Ce compliment s'applique aussi parfaitement au qintette en La majeur K.581 pour clarinette et quatuor à cordes où Mozart use à merveille de cet instrument "le plus maniable et le plus souple de l'orchestre.
Il a écrit le concerto pour son ami maçonnique Antoine STADLER, virtuose de l'époque. Ce concerto, dernière oeuvre instrumentale que Mozart ait terminée, son Requiem étant resté inachevé, a été écrit pour une clarinette descendant au Do grave imaginée par STADLER qui était aussi facteur d'instruments.

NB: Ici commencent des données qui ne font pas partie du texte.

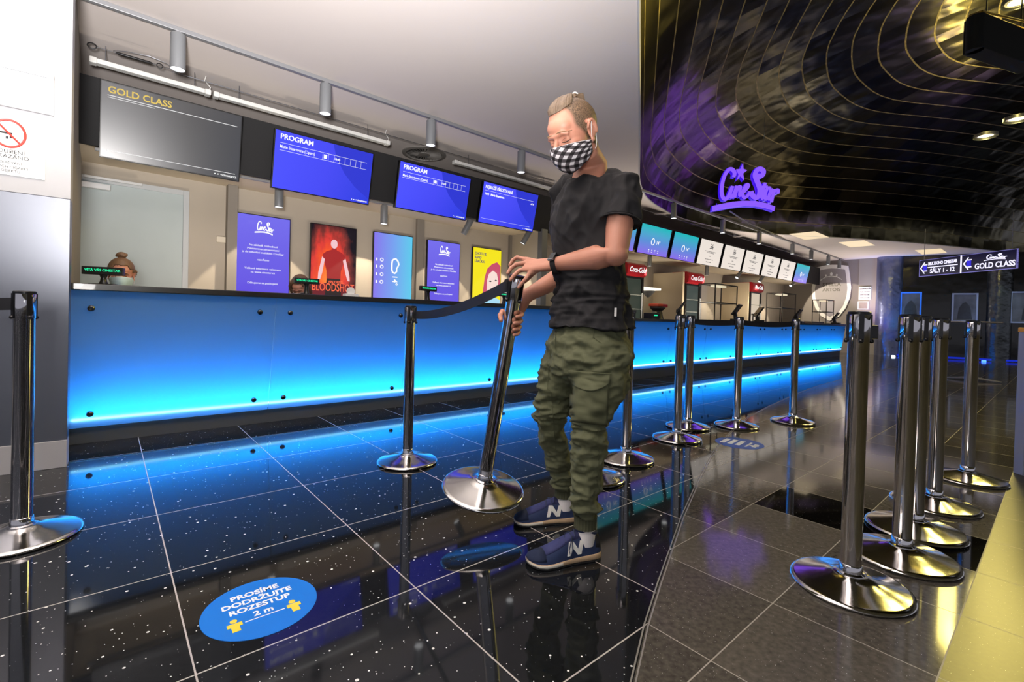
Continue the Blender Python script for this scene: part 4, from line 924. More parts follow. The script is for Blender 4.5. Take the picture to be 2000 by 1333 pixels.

C'est sans doute dans l'adagio qu'il exprime le plus parfaitement l'apaisement qu'il ressentait devant la mort.
Roland Manuel va jusqu'à écrire que tout le secret de Mozart est contenu dans ce chant à la fois sobre et épanoui. (Plaisir de la musique, Tome 2, Ed. du Seuil).
Remarque : Un sujet sur Mozart sera évidemment ouvert dans la rubrique consacrée aux compositeurs et leurs oeuvres, mais il était impossible de faire l'impasse sur son rôle dans cette rubrique. Possibilités. De même que sur le plan expressif, on ne pouvait confier des traits de grande difficulté technique à la clarinette de cette époque, il fallait sur le plan technique, tenir compte des nombreuses déficiences de l'instrument : manque d'homogénéité sonore, manque de justesse, nuances limitées, technique encore rudimentaire. Aussi, il s'en fallait de beaucoup que cet instrument bénéficiât de la faveur universelle.
Dans l'encyclopédie de DIDEROT et d'Alembert au chapitre "l'Art du faiseur d'instruments", il est dit : "Dans le temps que je faisis cet article, il passe par Berlin un musicien qui jouait de la clarinette à six clés, sur laquelle on exécutait tous les modes. On a déjà remarqué combien les quatre clés sont causes de difficultés, ce doit être pis avec six".
Qu'aurait-il dit s'il avait connu la clarinette actuelle qui en possède 17 ou plus (selon le système)?